I started this last summer/fall for a steam train ride event, ended up not being able to go, and thus abandoned it partway through. I'm resurrecting it now for the Laurel Hill Cemetery picnic we're going to do in mid-October this year. Laurel Hill is a wonderful site and would be perfect for a mourning ensemble of any era, which I did spend some time contemplating...but the voice of "how about you finish one of your half-finished dresses, idiot" won out, which is probably a good thing.
Also my Late Victorian Redthreaded corset is one of the only corsets that still fits me, so it would probably be smart to do something late Victorian...
I mean, a brown silk and velvet dress also feels very autumnal!
I'm basing it on this dress in
KSU's collection, dated to the second half of the 1880s:

I'm not copying it directly, but I liked the silk and velvet combo, the shades of brown, and especially the cutout velvet overskirt (or apron, or whatever you want to call it). I had a roll of brown and cream mini-checked drapery silk and a brown cotton velveteen that work well together, so that's what I'm using for mine, with the checked silk as the main fabric and the velveteen for the contrast.
Last year I finished the underskirt with all the pleated flounces - they're not especially fun to make but I really like how they look! Made the top drapery/swags although still need to put the ties in the back panel to pull it up.
Also made the basic velveteen overskirt and (thankfully) worked out all the cutouts. I couldn't (and still can't) think of any better way to finish the cutouts neatly than by hand - turning the edges in towards each other and hand whipping them down. I've done similar edges with a regular machine-sewn-and-turned facing, and the lining
always rolls to the outside, and I hate it. Binding might be an okay other option, but I didn't want a visible binding on this, so here we are!

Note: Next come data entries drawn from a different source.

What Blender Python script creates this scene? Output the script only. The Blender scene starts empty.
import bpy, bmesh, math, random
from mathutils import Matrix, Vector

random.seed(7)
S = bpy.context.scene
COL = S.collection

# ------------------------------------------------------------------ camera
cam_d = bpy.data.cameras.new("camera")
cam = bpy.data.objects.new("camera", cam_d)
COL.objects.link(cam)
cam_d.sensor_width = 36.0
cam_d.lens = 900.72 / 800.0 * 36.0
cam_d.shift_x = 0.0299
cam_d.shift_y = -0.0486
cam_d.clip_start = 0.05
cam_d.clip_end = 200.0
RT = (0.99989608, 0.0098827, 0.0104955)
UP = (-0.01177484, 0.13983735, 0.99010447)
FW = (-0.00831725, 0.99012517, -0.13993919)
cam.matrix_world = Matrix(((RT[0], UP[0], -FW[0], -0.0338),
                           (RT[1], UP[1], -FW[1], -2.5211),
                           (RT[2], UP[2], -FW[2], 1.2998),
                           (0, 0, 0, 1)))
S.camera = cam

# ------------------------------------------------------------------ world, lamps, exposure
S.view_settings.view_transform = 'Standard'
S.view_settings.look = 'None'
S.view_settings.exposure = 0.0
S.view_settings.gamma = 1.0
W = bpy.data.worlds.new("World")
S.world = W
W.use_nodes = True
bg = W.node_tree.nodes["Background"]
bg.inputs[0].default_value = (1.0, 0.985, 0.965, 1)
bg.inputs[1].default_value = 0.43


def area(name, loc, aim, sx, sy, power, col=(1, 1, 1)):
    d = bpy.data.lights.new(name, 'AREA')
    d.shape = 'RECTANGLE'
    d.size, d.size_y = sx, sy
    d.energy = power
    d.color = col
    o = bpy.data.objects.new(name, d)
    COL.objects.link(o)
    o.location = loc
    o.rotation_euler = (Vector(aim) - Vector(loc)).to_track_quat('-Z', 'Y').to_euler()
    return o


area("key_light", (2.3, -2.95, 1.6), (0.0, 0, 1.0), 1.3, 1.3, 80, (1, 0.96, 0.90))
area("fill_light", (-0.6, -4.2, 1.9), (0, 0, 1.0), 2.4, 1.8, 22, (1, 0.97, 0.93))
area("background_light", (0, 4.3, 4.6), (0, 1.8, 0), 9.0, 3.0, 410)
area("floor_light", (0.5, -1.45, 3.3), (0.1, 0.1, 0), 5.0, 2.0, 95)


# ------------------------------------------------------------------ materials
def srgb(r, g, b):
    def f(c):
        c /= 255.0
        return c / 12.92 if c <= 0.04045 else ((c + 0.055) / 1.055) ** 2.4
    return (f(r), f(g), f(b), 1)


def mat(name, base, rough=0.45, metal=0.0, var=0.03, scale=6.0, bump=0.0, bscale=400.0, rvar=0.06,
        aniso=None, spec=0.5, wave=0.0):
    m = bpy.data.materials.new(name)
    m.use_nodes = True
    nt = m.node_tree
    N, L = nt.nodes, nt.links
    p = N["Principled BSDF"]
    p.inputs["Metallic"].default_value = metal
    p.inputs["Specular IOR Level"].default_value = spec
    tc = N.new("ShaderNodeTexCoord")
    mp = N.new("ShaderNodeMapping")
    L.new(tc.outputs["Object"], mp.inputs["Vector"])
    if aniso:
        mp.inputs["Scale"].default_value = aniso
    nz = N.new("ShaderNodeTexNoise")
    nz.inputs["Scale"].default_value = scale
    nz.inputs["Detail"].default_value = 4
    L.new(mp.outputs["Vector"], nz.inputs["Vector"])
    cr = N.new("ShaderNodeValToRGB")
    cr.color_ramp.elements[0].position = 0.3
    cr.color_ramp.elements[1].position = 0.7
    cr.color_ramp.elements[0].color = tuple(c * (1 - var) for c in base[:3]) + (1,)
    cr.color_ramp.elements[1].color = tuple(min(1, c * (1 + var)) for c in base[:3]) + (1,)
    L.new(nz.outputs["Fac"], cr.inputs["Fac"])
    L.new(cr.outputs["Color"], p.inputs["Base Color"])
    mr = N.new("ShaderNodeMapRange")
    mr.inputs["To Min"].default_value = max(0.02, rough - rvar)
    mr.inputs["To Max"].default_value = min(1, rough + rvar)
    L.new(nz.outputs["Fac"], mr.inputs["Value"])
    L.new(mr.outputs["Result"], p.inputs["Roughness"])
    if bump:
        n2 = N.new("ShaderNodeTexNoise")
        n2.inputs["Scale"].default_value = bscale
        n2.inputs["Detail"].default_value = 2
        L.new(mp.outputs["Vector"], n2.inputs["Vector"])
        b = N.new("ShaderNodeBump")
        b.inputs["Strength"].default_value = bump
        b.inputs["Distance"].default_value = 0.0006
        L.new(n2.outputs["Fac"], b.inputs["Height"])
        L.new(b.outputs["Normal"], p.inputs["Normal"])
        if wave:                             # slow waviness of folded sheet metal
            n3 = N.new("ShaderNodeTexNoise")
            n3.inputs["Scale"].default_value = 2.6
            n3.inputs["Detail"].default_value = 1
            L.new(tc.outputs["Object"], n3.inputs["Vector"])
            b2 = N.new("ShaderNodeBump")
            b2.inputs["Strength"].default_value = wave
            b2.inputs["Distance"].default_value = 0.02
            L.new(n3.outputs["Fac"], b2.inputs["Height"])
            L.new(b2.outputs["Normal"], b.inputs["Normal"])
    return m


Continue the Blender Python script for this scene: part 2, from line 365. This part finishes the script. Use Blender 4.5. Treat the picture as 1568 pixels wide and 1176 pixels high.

Good thing I like hand sewing.
I didn't start the bodice at all last year, but with the weight I've gained over the last couple of years that's probably a good thing. I've fit the bodice before skirts enough times in my early sewing career that I've learned
not to do that over things with multiple waistbands, lol. I have the
TV 1884 French Vest bodice pattern, which should work well enough.
But, skirts first! I got a good start on the cutout skirt hem at sewing day this past Saturday, and have left the travel sewing bag in the living room since, so I can grab that easily when I have some hand-sewing time, and don't have to go dig it out of the hot sewing room every time I want it. If I can finish the skirts this week (?) I maybe have an actual chance of finishing both this and the 1810s dress for the September event - more on that later.